Friday, May 11, 2012

Thirsting for God


I am at a point in my life where the more I know God, the more I come to realise how much I... we...need God.
The heart is deceitful above all things and beyond cure. Who can understand it? (Jeremiah 17:9, NIV)
We are imperfect creatures. Folly, waywardness, selfishness, hatred, nonchalance... choosing not to care, all of these emotions and ways clash and rage within me... us... everyday. Oftentimes I do not have a solution for the situations I face. And I am not close enough to God that I am able to behave in a godly manner, all the time. I fail. I struggle. I get confused. Lost. 

But I recognise that things are not right. God reveals my eyes to the pain in my home, the pain in my family, pain in the individuals around me. There is so much healing to do, so much brokenness to mend. Where do I start? How do I start? 

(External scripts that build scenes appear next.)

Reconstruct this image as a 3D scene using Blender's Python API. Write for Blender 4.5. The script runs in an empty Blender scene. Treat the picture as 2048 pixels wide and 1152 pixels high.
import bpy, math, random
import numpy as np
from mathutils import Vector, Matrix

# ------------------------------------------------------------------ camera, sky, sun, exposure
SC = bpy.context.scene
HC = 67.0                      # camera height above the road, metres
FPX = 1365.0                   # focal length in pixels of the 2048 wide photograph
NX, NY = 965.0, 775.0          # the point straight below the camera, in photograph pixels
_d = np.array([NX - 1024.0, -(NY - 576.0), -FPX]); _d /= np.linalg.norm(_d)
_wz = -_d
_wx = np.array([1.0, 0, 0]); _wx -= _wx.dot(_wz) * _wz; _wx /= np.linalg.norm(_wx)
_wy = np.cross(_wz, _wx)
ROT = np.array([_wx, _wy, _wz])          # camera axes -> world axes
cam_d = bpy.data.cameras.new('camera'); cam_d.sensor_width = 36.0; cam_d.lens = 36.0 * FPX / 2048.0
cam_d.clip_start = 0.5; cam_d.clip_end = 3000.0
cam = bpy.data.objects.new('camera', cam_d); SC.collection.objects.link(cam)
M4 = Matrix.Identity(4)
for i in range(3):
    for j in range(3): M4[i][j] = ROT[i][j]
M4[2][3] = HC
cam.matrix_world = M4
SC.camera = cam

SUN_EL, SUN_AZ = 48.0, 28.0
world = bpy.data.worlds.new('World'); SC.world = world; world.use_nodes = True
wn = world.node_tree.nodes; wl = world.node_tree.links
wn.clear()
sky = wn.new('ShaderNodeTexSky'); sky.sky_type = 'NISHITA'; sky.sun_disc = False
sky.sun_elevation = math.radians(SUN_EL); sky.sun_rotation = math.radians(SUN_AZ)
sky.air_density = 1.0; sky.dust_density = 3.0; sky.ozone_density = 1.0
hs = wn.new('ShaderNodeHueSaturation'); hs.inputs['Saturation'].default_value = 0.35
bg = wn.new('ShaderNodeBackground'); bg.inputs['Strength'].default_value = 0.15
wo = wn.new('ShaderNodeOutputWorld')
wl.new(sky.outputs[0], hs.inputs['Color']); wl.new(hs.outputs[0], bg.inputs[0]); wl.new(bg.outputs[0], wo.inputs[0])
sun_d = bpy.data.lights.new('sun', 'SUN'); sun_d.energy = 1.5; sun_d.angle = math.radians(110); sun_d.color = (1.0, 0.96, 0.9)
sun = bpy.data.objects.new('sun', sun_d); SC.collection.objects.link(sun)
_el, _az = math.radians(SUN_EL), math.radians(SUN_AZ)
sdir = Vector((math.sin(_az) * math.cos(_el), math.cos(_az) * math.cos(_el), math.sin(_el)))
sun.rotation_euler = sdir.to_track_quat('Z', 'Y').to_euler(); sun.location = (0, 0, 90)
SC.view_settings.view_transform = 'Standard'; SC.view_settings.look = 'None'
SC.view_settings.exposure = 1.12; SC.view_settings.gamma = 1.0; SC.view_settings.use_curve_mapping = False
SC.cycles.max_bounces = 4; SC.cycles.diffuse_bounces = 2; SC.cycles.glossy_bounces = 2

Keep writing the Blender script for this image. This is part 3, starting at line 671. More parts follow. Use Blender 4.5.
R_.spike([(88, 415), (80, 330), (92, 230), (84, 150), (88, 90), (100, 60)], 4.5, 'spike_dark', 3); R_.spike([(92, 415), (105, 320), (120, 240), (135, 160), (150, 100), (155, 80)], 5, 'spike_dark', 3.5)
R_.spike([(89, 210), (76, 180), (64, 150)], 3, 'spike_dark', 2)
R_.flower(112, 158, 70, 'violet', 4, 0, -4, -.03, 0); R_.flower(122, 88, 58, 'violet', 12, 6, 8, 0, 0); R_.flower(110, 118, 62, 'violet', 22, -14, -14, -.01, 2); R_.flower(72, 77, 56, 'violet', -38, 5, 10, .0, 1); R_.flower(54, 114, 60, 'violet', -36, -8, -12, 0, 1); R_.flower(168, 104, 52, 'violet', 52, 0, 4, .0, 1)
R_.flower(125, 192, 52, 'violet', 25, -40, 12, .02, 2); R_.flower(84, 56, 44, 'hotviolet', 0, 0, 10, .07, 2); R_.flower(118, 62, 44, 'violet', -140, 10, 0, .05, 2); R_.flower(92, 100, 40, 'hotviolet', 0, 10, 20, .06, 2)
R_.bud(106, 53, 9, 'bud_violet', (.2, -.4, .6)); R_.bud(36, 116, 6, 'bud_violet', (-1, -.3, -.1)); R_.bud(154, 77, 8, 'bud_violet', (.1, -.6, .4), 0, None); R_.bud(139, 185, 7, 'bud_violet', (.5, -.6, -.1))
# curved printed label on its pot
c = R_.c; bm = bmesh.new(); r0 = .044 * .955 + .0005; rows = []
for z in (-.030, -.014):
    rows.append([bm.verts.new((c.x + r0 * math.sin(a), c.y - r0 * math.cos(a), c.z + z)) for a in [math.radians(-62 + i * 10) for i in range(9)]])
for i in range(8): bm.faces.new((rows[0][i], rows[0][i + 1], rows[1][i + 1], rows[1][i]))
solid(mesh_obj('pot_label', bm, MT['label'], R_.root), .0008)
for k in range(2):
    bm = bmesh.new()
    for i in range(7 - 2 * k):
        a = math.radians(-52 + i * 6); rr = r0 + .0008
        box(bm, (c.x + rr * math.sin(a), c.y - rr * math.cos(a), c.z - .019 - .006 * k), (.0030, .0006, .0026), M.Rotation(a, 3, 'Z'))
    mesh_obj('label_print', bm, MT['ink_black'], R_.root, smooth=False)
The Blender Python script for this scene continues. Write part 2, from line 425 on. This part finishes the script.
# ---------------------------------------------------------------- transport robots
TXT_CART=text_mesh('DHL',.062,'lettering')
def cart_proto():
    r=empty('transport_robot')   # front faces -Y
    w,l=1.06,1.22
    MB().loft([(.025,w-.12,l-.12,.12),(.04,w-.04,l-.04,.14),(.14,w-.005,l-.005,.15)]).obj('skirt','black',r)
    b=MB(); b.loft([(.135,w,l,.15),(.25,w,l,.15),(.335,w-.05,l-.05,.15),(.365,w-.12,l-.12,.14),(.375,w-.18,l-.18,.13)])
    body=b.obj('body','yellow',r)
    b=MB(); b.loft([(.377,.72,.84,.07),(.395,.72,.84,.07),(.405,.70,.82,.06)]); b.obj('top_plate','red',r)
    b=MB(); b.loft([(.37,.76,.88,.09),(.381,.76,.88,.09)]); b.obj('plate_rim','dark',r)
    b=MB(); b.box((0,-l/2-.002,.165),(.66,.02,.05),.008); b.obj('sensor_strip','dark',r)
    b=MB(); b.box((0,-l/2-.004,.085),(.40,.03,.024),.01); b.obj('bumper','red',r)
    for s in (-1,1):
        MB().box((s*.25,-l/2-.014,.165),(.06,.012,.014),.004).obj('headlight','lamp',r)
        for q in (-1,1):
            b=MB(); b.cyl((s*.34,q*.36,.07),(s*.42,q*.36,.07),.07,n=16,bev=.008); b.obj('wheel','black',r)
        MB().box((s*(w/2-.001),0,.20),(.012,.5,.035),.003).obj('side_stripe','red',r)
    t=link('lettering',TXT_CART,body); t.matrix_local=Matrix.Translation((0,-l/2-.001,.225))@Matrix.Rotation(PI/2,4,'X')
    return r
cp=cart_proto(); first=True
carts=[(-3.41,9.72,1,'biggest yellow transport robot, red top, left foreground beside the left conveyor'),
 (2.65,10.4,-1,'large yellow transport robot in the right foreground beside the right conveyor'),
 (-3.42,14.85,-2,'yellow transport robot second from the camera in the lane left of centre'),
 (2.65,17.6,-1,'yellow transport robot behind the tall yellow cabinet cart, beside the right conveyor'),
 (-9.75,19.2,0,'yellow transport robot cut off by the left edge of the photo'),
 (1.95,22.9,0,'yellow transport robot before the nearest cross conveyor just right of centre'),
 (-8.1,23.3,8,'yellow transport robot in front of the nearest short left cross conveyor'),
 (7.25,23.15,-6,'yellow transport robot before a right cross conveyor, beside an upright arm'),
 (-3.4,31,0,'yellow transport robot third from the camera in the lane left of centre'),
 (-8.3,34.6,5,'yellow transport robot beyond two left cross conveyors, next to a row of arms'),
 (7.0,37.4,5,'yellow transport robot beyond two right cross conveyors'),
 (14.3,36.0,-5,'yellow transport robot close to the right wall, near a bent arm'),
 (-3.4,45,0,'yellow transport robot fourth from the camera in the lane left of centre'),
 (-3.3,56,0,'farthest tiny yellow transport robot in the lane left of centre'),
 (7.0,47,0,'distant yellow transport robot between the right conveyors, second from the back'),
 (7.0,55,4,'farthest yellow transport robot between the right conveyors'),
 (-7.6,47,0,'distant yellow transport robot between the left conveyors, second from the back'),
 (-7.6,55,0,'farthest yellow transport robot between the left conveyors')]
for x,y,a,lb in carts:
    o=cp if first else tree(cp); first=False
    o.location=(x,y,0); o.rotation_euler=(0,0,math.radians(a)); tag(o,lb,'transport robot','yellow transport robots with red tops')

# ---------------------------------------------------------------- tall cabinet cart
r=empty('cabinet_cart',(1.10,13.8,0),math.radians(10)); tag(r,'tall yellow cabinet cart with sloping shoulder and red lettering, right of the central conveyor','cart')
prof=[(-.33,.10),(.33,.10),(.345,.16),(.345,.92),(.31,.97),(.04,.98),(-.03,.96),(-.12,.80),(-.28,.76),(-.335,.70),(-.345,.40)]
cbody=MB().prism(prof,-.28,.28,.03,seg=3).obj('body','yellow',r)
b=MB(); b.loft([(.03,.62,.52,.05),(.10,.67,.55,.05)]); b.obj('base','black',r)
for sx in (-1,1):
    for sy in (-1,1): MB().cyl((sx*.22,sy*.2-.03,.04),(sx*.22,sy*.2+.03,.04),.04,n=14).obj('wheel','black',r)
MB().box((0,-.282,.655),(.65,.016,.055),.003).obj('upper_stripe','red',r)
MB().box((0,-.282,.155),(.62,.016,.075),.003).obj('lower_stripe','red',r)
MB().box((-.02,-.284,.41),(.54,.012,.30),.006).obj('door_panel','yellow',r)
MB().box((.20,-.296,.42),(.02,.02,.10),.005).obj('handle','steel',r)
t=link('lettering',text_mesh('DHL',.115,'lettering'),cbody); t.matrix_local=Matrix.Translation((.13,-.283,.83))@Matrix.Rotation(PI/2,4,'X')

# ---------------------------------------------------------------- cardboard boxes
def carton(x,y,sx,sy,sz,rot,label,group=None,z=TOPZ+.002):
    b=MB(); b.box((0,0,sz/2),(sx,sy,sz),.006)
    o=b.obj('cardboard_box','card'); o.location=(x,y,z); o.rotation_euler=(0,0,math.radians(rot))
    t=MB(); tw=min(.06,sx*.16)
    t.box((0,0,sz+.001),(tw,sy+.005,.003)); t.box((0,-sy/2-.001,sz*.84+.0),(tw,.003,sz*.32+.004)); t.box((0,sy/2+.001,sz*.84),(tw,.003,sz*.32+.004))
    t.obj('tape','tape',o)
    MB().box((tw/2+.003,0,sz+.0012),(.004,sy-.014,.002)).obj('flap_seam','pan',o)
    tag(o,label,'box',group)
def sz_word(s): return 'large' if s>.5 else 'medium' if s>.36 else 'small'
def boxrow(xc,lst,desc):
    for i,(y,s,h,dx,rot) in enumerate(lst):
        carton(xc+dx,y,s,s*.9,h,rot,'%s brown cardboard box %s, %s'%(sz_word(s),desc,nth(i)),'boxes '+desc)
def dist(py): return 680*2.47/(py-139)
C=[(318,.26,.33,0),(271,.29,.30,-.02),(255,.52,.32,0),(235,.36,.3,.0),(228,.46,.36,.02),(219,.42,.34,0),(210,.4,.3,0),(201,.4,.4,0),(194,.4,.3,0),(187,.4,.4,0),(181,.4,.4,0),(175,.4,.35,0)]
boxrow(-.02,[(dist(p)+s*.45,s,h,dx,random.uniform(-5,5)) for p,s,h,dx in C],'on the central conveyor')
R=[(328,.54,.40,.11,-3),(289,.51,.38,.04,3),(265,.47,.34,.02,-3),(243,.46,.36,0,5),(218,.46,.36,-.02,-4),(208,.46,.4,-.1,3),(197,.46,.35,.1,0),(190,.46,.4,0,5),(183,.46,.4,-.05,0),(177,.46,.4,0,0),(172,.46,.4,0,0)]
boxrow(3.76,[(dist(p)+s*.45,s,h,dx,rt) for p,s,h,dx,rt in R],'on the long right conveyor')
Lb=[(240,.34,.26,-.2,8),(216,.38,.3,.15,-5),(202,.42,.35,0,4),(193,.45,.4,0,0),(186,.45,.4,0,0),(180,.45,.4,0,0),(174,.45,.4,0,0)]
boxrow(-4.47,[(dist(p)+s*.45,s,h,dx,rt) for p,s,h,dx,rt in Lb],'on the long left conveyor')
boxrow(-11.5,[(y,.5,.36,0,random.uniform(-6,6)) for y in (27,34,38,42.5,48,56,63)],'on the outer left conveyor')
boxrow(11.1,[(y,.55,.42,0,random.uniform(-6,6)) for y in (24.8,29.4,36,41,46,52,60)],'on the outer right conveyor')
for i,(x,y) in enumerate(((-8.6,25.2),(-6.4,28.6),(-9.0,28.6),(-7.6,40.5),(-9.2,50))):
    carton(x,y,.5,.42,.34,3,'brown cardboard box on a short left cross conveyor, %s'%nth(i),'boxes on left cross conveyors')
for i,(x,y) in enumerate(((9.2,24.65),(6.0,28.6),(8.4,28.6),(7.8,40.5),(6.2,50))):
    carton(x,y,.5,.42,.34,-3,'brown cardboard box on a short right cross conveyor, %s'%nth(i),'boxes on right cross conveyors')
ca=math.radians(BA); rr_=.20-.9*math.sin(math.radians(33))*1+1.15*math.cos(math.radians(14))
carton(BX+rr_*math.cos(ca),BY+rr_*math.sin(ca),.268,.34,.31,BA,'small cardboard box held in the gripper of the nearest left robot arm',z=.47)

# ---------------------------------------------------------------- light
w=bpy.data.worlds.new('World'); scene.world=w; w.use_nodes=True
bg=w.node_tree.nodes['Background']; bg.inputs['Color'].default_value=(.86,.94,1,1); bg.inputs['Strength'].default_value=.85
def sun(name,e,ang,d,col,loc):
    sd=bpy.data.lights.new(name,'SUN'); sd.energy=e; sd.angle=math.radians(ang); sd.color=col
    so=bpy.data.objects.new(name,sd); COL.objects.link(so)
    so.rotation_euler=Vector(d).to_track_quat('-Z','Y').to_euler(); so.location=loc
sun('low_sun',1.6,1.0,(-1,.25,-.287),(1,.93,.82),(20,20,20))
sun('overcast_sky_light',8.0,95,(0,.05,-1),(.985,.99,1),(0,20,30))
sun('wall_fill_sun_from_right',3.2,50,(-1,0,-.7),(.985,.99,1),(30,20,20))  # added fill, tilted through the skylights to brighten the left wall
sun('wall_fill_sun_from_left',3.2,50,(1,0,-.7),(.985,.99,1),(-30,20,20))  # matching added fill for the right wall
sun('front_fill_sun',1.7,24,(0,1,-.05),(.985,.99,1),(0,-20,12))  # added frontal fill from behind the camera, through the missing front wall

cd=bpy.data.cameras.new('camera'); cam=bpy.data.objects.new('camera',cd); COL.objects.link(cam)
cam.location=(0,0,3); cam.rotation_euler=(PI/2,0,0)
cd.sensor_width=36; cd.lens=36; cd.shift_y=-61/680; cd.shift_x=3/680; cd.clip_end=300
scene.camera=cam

Yesterday, with L&D's advice, and prayerfully going to God with my desperation... I chose to take a small step, drawing a line and finally approaching my brother with the truth and depth of what I feel. There was crying, there was shouting, but you know... I was glad that the ice was finally broken. The illusion of pretending that everything is OK was finally shattered. How two people living together under the same roof for the past 24 years can grow so far apart to become utter strangers is beyond me. But that's what happened. That what I allowed to happen... even as I reach beyond the walls of my home serving others, making a difference to others... my heart can never ignore the pull of the aching chasm at home. 

And that is only a small step. A small step in a long journey that I have to take together with my husband, to undo the damage of past hurts, nonchalance, ignorance, and turning to God daily in prayer for God to let us be instruments of his will to restore and heal, a small step at a time. 

Above all, I want a God-centred home, infused with love, peace and joy. I want our family to know God and experience Him... His goodness through me, through us, because change and transformation will not happen any other way.